Monster’s Roc Sport Freedom headphones is one of the first headphones to distinguish itself apart from the Beats by Dre brand. Despite some of the negative mumbling from Dr Dre regarding Monster, Monster continues to sell headphones at a solid pace and better establish both the brand and tech. While not always a success, Monster’s Roc Sport Freedom headphones are an interesting blend of quality, tech and sound.



Within moments of noticing the box, you’ll see Monster’s biggest eye sore in regards to packaging: Christano Ronaldo. Fan or not, the usage of the athlete is both a bit enigmatic and odd at the same time. Ronaldo, while being a rather successful international athlete, does seem like a bit of an odd choice. I would have rather seen a more recognizable American athlete grace the box. Especially with the US market being so big into sports headphones. That being said, Ronaldo’s usage is too drastic, almost to the point of nausea.
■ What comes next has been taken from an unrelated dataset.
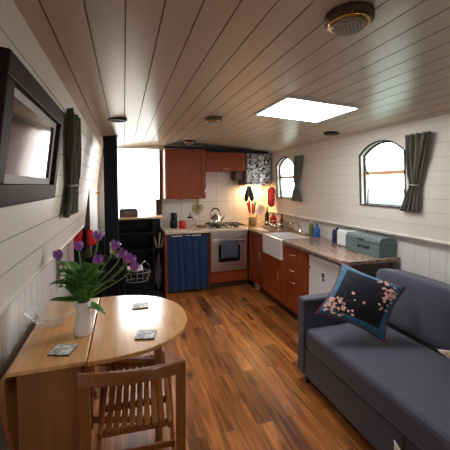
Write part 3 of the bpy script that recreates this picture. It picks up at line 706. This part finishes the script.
# red mitt + red bottle + dark bottle
rm = thing('oven_glove', 'long red quilted oven glove hanging in the corner beside the small window', 'oven glove', (2.330, 4.85, 1.40))
bm = NB(); prism(bm, [(.060*math.cos(a), (.10 if math.sin(a) >= 0 else -.10)+.060*math.sin(a)) for a in [2*math.pi*k/28 for k in range(28)]], 'Y', -.02, .02); obj('body', bm, 'red', rm, bev=.015)
bm = NB(); tube(bm, [(.060*math.cos(a), -.022, (.10 if math.sin(a) >= 0 else -.10)+.060*math.sin(a)) for a in [2*math.pi*k/28 for k in range(28)]], .006, 6, closed=True); obj('binding', bm, 'piping', rm, smooth=True)
bm = NB(); tube(bm, [(0, 0, .155), (0, .03, .19), (.03, .04, .20)], .004, 6); obj('loop', bm, 'black', rm)
rb = thing('bottle', 'red plastic bottle standing on the corner worktop under the red glove', 'bottle', (2.315, 4.72, ZT))
bm = NB(); lathe(bm, [(.052, 0), (.058, .01), (.058, .13), (.04, .165), (.018, .185), (.018, .19)], 20); obj('body', bm, 'redgloss', rb, smooth=True)
bm = NB(); lathe(bm, [(.02, .19), (.018, .22), (.008, .235), (.001, .235)], 12); obj('cap', bm, 'pink', rb, smooth=True)
db = thing('bottle', 'tall dark bottle just behind the red bottle in the corner', 'bottle', (2.30, 4.93, ZT))
bm = NB(); lathe(bm, [(.035, 0), (.037, .01), (.037, .18), (.015, .22), (.014, .28)], 20); obj('body', bm, 'iron', db, smooth=True)
bm = NB(); lathe(bm, [(.017, .28), (.017, .31), (.001, .31)], 12); obj('cap', bm, 'bark', db)
db = thing('bottle', 'short dark bottle to the right of the red bottle', 'bottle', (2.395, 4.58, ZT))
bm = NB(); lathe(bm, [(.032, 0), (.034, .01), (.034, .12), (.015, .15), (.014, .19)], 20); obj('body', bm, 'cherry_dk', db, smooth=True)
bm = NB(); lathe(bm, [(.017, .19), (.017, .215), (.001, .215)], 12); obj('cap', bm, 'iron', db)
tr_ = thing('tray', 'pale chopping board lying flat on the speckled corner worktop', 'board', (1.99, 4.42, ZT))
bm = NB(); box(bm, -.10, .03, -.16, .16, 0, .012); obj('board', bm, 'palewt', tr_, bev=.004)
bm = NB(); tube(bm, [(-.04, -.17, .008), (-.04, -.20, .008), (0, -.20, .008), (0, -.17, .008)], .005, 6); obj('handle', bm, 'palewt', tr_)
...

If you’re a fan of Ronaldo, and his talents, then this is the perfect packaging for you.

Beyond Ronaldo, the box comes with the headphones, a zip up carry bag, headphones and some instructions. All together the box is well designed, keeping together the familiarity of Monster/Beat from years ago.
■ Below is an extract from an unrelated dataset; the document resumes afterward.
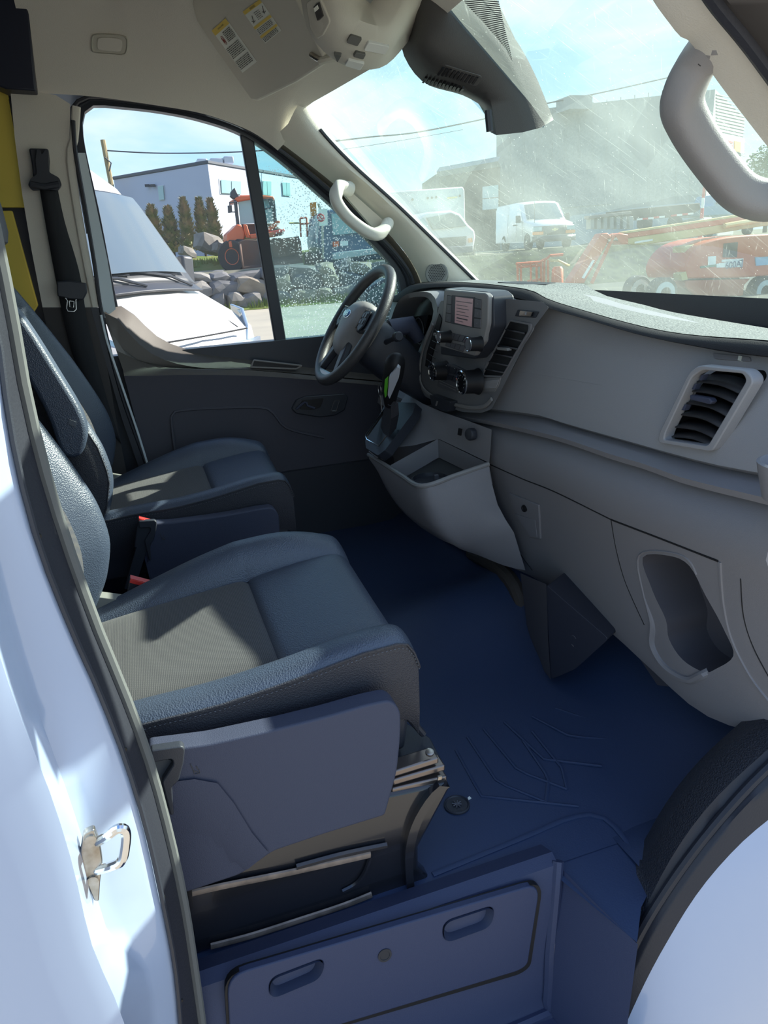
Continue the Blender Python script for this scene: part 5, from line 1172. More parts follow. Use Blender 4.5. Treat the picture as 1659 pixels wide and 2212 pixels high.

That being said, the Roc Sport Freedom’s are a bit on the flimsy side. Sure, their gold design is eye catching, perhaps almost too much, but the build feels a tad too plasticy. The core headband can be wiggled back and forth, feeling entirely flimsy in your grip. Headphones at this price point need to feel more durable, more intangible in hand, these do not.

Furthermore, the overall fit of the Roc Sport Freedom’s is off. The ear cups are far too small, even for those with small ears. Not only that, but the actual ear cups are made of a rugged rubber that feels cheap and easily irritates your ears after a long play through. The choice of cup size is questionable, especially with Monster employing a total isolation sound design.

The build and design for the Roc Sport Freedom headphones is the biggest downside. At $300 dollars, it is hard to justify the cost when both the design is too much and the actual quality feels entirely lacking. Sure, they lasted rough workouts but there is no idea how long these will last with future play throughs. Durability always managed to play into every equation.



I must admit, out of the box, the Monster Roc Sport Freedom headphones were a disappointment in both sound and build quality. The first initial song I played was a bit washed out, felt flat and produced an over abundance of bass. The ‘uh oh‘ alarms started.

However, audio quality improved greatly after several hours of burn in. Notably, most headphones do require a day’s worth of burn in, and in previous headphone reviews, this was never the case, as most headphones maintained their highest achievable sound from day one. In this case, thankfully, the Roc Sport Freedom headphones changed greatly.

Yes, as a Monster product, expect a lot of bass. However, unlike the packaging, the bass shows resignation and maturity through most of all music. Some pop tunes do sound a bit too bass-y, forcing itself relentlessly over vocals. In terms of Monster’s history though, this is scaled back and shows notice to consistency, rather than the bass beating you to a pulp. Those expecting upbeat songs to be hard charging you with the beat, particularly in today’s rap music, will not be displeased as clearly the Roc Sport were designed with this intention.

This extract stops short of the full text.